◆ Task to carry out ◆
Among the lines of the listing below, retype exactly those from the one containing "Recreate this scene" through the one containing "C = S.collection", both included. Do not include pictures.

Data items:
--------------------------------

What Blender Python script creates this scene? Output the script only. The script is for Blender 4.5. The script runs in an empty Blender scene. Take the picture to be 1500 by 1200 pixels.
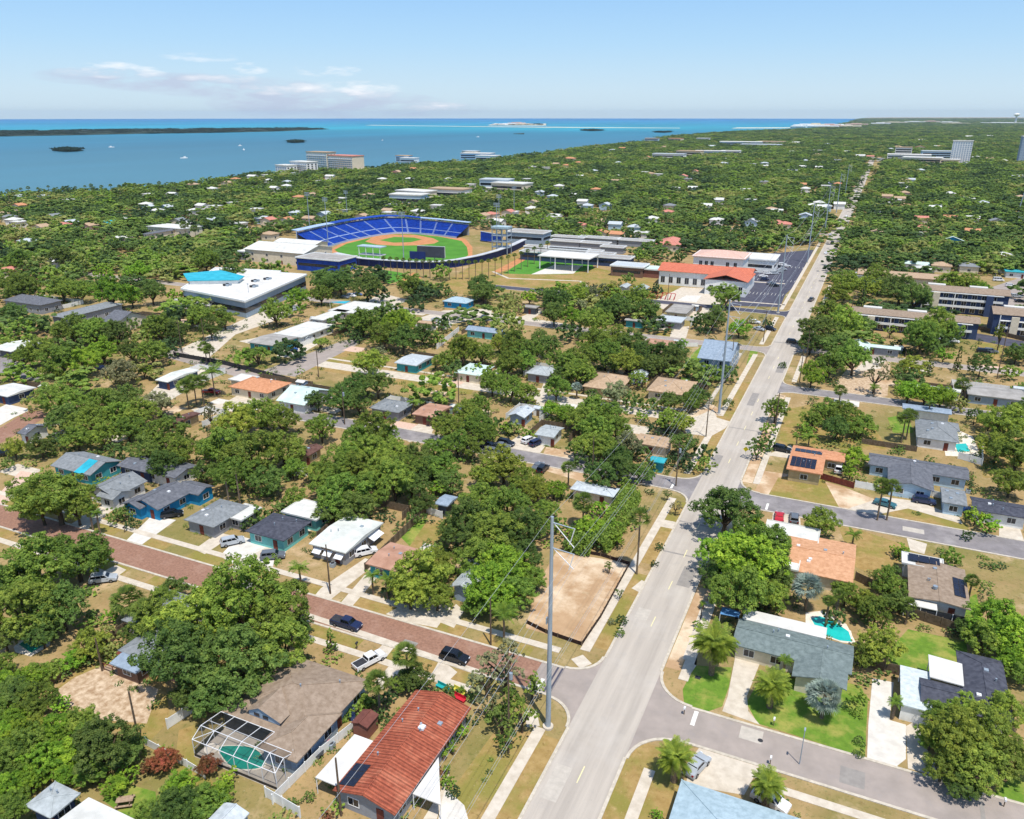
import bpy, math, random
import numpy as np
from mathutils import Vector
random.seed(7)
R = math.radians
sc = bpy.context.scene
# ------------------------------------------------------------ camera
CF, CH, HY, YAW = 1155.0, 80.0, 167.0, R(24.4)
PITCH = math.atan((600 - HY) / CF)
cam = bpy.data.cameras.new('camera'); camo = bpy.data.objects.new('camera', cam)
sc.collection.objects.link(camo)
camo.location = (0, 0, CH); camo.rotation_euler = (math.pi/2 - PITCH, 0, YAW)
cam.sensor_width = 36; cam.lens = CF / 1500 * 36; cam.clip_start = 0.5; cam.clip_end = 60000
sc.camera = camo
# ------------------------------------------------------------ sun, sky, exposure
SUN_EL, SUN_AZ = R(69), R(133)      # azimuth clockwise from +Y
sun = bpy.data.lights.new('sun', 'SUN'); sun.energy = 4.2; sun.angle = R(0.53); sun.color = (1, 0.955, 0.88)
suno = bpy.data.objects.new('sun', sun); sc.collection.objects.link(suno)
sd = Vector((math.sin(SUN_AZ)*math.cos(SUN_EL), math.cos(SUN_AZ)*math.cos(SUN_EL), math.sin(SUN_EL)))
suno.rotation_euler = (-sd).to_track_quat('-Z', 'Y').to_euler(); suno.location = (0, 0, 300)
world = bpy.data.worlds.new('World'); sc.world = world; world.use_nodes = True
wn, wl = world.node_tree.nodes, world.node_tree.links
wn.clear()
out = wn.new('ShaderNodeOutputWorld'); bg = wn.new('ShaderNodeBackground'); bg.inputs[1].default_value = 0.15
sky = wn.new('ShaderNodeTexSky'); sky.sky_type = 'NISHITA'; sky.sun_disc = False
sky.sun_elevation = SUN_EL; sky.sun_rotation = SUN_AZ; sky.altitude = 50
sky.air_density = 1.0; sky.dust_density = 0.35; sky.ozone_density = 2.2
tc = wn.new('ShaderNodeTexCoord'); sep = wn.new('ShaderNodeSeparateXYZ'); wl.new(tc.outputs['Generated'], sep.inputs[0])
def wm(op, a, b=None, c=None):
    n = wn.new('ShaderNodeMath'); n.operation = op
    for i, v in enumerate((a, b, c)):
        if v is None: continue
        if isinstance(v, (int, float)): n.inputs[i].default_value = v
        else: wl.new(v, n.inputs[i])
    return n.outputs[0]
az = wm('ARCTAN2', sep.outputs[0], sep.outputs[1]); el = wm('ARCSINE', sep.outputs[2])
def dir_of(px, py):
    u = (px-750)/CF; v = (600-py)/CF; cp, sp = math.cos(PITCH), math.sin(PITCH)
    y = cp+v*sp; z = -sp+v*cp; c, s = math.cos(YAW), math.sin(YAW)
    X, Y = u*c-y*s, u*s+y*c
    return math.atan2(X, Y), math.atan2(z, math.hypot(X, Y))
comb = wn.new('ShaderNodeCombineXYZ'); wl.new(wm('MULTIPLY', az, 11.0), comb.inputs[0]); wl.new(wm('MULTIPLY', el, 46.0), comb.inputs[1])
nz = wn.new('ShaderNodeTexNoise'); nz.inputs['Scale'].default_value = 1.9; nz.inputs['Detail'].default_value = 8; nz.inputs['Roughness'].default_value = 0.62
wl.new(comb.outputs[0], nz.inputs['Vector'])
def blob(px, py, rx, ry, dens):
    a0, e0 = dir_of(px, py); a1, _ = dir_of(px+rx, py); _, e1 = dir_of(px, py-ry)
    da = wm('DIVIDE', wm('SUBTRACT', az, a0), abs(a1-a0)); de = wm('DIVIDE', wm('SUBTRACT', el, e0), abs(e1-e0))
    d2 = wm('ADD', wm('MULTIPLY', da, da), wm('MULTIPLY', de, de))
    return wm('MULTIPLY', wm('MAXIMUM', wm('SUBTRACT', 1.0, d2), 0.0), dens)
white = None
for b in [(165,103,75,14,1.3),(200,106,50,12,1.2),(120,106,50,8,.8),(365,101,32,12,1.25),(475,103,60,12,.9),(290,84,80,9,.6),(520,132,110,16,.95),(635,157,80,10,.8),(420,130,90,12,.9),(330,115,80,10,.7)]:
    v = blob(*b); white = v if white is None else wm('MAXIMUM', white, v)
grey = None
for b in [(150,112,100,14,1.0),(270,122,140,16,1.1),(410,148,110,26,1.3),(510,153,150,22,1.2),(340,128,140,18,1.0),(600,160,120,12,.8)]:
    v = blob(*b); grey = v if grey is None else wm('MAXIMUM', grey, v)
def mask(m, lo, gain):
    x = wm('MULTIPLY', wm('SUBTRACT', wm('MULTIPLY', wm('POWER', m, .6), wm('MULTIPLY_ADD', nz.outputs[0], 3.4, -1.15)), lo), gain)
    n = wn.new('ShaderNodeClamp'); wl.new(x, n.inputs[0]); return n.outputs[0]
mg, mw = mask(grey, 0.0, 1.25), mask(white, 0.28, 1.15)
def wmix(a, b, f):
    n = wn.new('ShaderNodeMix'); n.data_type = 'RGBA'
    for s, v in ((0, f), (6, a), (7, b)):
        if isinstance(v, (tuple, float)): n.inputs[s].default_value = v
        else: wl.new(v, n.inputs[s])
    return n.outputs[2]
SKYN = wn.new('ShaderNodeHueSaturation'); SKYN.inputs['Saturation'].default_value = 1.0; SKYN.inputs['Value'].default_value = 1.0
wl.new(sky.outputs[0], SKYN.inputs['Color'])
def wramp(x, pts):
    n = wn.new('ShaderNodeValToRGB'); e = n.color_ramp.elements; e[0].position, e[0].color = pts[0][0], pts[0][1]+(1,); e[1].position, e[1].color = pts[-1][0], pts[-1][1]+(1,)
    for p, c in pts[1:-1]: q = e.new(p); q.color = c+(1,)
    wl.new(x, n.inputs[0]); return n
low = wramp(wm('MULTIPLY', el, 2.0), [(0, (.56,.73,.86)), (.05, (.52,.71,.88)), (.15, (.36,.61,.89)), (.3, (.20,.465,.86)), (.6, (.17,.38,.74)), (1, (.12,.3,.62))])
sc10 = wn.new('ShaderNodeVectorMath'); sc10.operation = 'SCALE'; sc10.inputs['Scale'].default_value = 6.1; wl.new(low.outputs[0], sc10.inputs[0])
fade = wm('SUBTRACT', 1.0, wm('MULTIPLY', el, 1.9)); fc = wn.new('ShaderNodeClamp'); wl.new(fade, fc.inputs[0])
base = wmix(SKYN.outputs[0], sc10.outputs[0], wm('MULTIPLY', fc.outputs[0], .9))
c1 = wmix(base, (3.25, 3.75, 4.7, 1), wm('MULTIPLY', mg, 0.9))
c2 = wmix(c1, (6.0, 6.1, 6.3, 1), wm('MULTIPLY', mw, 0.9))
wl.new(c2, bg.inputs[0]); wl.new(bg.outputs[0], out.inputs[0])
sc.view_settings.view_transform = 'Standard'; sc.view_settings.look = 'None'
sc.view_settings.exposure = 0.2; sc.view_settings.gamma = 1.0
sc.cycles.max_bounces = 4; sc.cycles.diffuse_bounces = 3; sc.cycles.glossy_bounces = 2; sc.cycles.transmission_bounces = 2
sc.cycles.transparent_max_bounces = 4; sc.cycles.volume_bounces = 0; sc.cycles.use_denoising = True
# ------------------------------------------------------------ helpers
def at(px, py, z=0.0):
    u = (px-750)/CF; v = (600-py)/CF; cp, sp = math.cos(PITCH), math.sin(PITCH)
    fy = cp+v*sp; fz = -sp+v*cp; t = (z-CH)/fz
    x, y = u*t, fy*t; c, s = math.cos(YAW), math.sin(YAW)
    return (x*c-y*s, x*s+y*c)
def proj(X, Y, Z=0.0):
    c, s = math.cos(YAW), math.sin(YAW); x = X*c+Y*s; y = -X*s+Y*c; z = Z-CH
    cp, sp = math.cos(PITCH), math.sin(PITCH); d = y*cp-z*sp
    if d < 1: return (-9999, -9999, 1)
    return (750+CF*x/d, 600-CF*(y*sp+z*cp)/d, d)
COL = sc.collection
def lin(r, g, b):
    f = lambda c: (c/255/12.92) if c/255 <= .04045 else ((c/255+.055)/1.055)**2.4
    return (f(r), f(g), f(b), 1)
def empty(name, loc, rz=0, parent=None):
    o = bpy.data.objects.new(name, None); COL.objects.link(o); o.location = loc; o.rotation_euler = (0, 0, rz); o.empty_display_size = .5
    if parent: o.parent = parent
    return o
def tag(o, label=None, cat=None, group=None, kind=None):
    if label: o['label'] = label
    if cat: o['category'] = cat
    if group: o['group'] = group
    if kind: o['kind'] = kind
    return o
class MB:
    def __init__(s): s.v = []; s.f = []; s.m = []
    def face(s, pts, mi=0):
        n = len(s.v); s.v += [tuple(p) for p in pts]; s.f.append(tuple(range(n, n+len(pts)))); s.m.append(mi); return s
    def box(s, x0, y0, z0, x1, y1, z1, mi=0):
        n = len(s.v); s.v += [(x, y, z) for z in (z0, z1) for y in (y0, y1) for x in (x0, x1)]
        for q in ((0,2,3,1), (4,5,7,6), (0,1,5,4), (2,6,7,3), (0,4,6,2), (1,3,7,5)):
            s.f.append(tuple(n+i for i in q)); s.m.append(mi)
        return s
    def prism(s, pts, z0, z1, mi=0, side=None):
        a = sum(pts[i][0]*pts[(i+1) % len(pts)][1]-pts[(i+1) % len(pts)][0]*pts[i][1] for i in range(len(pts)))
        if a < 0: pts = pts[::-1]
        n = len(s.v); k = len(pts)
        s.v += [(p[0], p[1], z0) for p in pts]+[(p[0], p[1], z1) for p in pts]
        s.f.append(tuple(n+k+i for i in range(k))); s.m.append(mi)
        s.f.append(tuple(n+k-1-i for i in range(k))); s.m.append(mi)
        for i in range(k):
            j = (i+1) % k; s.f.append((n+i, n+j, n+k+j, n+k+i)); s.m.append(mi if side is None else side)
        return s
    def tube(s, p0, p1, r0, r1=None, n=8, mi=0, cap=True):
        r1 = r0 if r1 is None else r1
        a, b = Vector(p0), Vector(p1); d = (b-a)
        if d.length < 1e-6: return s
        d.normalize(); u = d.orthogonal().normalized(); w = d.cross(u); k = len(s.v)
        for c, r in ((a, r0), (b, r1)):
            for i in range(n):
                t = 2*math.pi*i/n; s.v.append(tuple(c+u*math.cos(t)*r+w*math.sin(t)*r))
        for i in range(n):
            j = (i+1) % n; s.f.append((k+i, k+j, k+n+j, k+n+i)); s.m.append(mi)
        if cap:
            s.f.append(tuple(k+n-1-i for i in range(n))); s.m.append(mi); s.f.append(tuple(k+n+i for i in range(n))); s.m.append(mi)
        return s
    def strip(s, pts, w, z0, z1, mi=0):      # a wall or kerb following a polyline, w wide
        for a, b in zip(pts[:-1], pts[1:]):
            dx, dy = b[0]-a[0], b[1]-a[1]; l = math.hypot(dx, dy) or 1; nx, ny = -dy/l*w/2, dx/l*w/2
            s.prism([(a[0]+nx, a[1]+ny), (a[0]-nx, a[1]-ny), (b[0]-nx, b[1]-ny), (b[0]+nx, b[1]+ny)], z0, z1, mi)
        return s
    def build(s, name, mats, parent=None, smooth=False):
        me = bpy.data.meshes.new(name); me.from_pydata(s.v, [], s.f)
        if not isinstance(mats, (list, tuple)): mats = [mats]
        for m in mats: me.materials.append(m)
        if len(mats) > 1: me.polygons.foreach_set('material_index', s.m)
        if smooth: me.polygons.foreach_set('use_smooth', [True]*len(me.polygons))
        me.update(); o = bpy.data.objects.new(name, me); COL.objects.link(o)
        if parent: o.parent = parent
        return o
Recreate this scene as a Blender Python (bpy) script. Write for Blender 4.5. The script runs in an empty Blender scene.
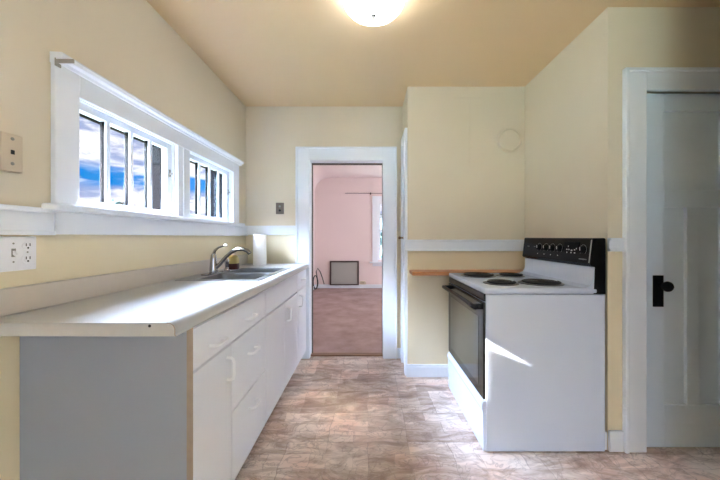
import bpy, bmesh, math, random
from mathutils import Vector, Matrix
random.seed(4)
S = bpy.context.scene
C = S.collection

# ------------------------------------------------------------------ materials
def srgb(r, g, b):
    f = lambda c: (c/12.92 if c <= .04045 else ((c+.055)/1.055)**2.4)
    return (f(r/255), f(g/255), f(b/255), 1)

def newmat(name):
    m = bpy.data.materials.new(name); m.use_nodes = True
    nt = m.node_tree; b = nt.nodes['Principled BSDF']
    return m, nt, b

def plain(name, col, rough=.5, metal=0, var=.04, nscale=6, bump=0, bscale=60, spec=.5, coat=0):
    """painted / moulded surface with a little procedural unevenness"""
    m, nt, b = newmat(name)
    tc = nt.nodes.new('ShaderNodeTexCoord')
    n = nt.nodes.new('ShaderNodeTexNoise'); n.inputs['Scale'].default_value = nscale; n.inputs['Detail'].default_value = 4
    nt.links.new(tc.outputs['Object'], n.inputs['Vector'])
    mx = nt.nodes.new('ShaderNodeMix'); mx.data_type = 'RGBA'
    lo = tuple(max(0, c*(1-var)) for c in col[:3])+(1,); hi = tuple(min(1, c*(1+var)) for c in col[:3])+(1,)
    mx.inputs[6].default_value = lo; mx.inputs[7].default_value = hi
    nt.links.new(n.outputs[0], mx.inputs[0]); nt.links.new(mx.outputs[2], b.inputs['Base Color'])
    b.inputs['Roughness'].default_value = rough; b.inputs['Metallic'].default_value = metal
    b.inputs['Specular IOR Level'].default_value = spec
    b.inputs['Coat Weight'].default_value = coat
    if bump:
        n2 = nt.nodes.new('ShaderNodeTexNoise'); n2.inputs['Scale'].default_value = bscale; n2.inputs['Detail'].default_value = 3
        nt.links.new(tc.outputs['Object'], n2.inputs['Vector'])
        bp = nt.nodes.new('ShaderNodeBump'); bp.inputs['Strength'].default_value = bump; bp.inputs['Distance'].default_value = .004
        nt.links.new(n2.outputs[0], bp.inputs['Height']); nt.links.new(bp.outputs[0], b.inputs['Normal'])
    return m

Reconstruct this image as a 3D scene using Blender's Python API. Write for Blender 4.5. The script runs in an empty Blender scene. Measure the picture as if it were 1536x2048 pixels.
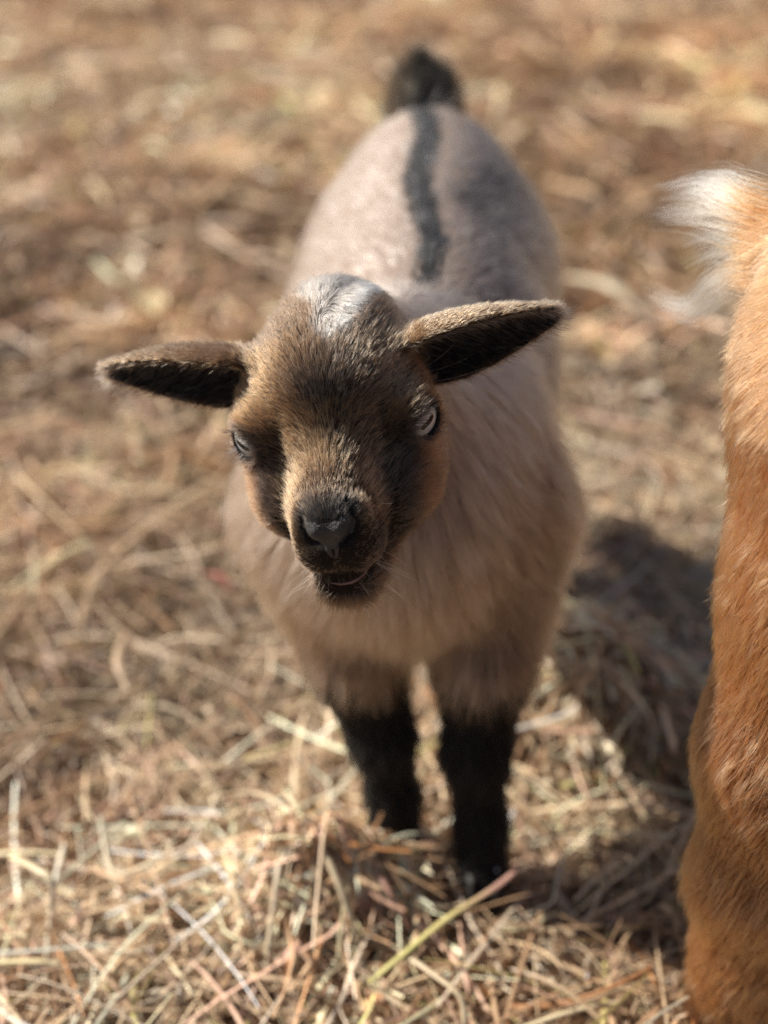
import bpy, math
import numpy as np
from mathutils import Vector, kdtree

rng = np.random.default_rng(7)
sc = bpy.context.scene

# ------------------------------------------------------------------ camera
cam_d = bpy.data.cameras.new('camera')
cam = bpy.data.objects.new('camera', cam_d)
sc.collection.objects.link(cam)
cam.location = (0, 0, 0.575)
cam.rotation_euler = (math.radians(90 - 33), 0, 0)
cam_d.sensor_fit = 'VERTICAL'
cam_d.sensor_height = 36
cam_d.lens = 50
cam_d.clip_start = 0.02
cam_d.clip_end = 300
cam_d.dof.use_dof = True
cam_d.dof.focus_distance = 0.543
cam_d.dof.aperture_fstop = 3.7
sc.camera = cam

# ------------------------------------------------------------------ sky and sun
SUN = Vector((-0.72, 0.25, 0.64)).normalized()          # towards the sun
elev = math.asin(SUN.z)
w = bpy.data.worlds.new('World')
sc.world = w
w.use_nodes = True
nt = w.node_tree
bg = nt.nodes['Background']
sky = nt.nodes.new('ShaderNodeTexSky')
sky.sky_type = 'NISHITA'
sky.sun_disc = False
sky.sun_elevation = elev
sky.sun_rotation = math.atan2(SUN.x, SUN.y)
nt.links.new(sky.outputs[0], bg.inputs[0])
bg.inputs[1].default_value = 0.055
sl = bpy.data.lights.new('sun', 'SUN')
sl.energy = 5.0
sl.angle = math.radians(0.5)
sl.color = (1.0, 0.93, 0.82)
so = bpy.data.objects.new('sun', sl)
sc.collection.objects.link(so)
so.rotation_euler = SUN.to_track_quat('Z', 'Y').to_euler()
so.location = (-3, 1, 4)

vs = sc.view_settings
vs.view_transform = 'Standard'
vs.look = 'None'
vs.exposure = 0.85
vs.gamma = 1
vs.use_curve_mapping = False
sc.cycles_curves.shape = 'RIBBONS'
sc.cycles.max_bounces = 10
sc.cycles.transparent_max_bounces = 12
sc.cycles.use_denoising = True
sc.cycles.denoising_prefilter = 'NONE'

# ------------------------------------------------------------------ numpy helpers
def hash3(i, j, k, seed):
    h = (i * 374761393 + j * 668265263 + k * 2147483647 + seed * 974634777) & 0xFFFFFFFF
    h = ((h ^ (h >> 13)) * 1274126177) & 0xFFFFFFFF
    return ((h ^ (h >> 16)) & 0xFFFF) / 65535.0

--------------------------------

◆ The response ◆
Recreate this scene as a Blender Python (bpy) script. Write for Blender 4.5. The script runs in an empty Blender scene.
import bpy, bmesh, math, random
from mathutils import Vector, Matrix
random.seed(4)
S = bpy.context.scene
C = S.collection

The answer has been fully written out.